Das Fränkische Weinland umfasst über 6000 Hektar Rebfläche zwischen Bamberg und Aschaffenburg, rund ein Drittel befindet sich an der Volkacher Mainschleife. Hier umschlingen der stark mäandernde Main und der Mainkanal die sogenannte Weininsel mit den Winzerdörfchen Nordheim und Sommerach. Die Weinberge sind größtenteils mit weißen Sorten bestockt. Die am häufigsten angebaute Rebe ist der Müller-Thurgau, als klassische „Franken-Traube“ gilt jedoch der Silvaner. Neben Riesling, Bacchus und Weißem Burgunder werden auch rote Trauben wie der Blaue Spätburgunder oder die Domina kultiviert. Als Erkennungszeichen des klassischen Frankenweins gilt die bauchige Flasche. „In den Bocksbeutel dürfen alle Frankenweine abgefüllt werden, die ein Mindestmostgewicht von 72° Oechsle und mindestens zwei von fünf Punkten bei der amtlichen Qualitätsweinprüfung haben“, erklärt Susanne Müller vom Fränkischen Weinland. Bezüglich der Flaschenfarbe gibt es keine Vorgaben. „Wünschenswert wäre eine Abfüllung der leichten, frischen Weine in den hellen Bocksbeutel. Je hochwertiger der Wein, desto dunkler sollte die Flasche sein.“

Mutter und Tochter Krause überqueren den Main und biegen in die Weinberge ab. Sie folgen einem Teilstück des insgesamt 490 Kilometer langen Mainwanderwegs, der mit einem blauen „M“ gekennzeichnet ist. Links und rechts des Weges wird fleißig gearbeitet, die Winzer haben bereits mit der Lese begonnen. Schon bald ist auch das erste Etappenziel zu sehen. Die Vogelsburg thront hoch über der Weinlage „Escherndorfer Lump“, sie gehört zum Würzburger Weingut Juliusspital. Nach einem Glas Silvaner auf der Sonnenterrasse machen die Krauses noch ein Selfie auf dem Skywalk an der Burgmauer mit Mainschleife im Hintergrund und spazieren zum nahe gelegenen „terroir f“. Überall in Franken bieten diese Aussichtspunkte weite Fernblicke und widmen sich jeweils einem Thema. Hier an den heißen Steilhängen dreht sich alles um den Klimawandel. Über die Treppen eines Rebsortenpfades mit heiteren Trinksprüchen geht es hinab nach Escherndorf und mit der Fähre auf die Weininsel nach Nordheim.
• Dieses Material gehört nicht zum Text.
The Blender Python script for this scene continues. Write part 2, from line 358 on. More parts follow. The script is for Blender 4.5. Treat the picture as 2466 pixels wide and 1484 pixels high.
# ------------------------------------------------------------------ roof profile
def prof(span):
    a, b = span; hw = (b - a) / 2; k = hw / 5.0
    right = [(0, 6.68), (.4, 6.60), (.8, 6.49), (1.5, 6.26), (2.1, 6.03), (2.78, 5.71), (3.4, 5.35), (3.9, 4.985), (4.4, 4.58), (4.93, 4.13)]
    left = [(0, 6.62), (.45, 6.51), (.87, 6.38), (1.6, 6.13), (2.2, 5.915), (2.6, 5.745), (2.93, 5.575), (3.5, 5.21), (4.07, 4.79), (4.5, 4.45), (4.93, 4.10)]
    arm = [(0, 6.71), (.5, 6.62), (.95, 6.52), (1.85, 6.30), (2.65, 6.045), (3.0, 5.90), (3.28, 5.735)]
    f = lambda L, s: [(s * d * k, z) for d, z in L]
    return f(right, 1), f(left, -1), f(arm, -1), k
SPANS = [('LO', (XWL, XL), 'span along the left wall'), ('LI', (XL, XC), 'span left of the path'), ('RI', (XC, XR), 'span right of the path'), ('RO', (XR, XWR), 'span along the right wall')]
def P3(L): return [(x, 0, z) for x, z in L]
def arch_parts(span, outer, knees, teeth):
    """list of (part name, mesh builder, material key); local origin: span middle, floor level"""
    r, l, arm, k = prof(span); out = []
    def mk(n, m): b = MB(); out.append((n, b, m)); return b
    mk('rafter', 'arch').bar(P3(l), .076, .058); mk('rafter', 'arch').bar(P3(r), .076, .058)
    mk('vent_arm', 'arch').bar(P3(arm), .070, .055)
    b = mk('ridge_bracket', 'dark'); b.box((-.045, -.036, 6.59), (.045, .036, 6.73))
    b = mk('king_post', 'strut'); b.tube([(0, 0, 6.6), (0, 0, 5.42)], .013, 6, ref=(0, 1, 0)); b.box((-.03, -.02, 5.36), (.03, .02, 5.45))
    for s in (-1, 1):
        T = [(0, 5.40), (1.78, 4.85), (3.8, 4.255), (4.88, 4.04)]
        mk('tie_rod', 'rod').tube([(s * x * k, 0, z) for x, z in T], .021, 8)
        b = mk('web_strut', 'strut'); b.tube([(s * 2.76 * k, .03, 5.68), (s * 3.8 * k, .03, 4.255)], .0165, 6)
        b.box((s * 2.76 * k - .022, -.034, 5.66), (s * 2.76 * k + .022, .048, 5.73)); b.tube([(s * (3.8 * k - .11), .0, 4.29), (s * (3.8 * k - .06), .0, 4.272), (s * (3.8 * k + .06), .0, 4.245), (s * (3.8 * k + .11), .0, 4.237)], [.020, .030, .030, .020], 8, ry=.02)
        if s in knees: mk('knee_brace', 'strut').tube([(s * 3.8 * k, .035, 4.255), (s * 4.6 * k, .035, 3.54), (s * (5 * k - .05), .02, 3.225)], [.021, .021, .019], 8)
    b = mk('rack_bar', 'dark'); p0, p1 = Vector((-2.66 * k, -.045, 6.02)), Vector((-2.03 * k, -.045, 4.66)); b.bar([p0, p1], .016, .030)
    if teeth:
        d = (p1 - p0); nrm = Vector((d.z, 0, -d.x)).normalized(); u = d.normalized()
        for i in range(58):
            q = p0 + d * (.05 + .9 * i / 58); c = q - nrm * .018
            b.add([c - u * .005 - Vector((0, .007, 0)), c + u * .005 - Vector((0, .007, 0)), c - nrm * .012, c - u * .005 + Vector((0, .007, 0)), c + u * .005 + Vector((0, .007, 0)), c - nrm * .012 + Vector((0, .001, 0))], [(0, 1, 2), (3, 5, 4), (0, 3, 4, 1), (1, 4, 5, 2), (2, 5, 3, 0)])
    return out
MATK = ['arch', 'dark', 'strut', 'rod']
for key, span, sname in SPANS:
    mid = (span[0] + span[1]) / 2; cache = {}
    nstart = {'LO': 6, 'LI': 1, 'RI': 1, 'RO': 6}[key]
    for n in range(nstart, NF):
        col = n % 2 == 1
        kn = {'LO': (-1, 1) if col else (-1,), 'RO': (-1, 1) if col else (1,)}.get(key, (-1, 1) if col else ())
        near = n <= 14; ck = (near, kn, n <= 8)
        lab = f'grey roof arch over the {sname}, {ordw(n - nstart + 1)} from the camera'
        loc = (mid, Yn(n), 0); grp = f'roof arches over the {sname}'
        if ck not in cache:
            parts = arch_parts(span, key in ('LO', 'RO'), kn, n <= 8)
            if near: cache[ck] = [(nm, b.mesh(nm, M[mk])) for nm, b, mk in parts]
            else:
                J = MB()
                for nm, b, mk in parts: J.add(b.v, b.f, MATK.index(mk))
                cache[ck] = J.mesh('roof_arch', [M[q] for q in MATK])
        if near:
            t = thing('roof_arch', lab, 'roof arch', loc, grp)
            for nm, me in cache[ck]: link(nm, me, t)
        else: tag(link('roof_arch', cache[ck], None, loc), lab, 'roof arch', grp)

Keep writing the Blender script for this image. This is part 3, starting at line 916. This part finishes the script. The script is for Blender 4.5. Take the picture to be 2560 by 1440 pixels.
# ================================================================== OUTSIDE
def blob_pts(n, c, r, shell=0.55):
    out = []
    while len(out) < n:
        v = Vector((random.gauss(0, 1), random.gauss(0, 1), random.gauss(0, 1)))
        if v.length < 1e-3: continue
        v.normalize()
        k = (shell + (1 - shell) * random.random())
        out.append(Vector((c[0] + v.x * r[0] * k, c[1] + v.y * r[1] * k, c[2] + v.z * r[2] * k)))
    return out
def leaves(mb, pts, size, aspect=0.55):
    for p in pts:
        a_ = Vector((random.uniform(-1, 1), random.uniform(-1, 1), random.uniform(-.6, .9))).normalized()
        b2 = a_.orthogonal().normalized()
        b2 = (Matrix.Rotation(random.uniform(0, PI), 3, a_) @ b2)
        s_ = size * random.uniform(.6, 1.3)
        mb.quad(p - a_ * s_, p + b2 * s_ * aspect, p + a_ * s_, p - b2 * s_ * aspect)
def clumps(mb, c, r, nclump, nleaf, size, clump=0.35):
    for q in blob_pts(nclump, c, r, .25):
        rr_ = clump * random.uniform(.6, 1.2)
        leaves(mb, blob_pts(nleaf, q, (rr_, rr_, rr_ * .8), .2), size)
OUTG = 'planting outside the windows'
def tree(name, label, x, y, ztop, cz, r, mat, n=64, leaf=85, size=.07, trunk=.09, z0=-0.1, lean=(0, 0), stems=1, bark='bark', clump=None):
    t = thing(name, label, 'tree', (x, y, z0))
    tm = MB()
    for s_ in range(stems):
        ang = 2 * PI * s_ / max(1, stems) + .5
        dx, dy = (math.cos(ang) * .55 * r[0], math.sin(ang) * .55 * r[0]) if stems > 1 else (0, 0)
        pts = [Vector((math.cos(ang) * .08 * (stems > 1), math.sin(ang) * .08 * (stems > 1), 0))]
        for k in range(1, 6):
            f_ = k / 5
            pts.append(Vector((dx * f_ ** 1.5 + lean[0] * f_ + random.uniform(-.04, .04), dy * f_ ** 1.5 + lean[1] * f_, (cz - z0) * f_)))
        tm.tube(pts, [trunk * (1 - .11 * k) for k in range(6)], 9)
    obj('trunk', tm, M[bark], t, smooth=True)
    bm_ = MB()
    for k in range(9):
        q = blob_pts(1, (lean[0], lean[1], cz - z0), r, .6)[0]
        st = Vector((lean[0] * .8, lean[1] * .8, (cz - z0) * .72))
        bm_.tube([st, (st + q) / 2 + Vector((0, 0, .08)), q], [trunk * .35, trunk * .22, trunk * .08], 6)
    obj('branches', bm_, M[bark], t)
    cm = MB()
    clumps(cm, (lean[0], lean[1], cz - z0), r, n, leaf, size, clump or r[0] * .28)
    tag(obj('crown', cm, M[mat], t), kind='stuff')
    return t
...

 Der Gewölbekeller von Waldemar Braun kann bei einer Weinverkostung besichtigt werden.

Der Gewölbekeller von Waldemar Braun kann bei einer Weinverkostung besichtigt werden.

Foto: Thomas Sbikowski

Jetzt ist es Zeit für die erste Verkostung, doch bei der großen Anzahl der Winzer an der Mainschleife fällt die Wahl schwer. Einen Abstecher lohnt die moderne Vinothek der
DIVINO Winzergenossenschaft in Nordheim, besonders familiär geht es bei Waldemar Braun in der Langgasse zu. „Nehmt Platz, ich bringe Euch erst mal frisches Brot und einen Secco“, begrüßt Heidi Braun die Familie im angenehm kühlen Gewölbekeller. Dann erklärt sie die verschiedenen Rebsorten und Qualitätsstufen, holt mehrere Bocksbeutel und lässt Mutter und Tochter auch große Weine wie die Quintessenzen von Silvaner und Riesling verkosten. „Zum Abschluss müsst ihr den edelsüßen Vagabund probieren“, rät die sympathische Weinexpertin. „Das ist unsere fränkische Antwort auf den Portwein.“ Nach dem letzten Probierschluck machen sich die Wanderinnen auf den Heimweg. Die Strecke führt über die Höhen der Weininsel zur Hallburg und von dort hinab zur Altstadt nach Volkach. Mittlerweile ist es früher Abend und bei sommerlichen Temperaturen ist der Marktplatz voller Menschen. Auch die Krauses gönnen sich noch einen Brunnenschoppen und lassen den Wandertag bei einem typisch fränkischen Silvaner ausklingen.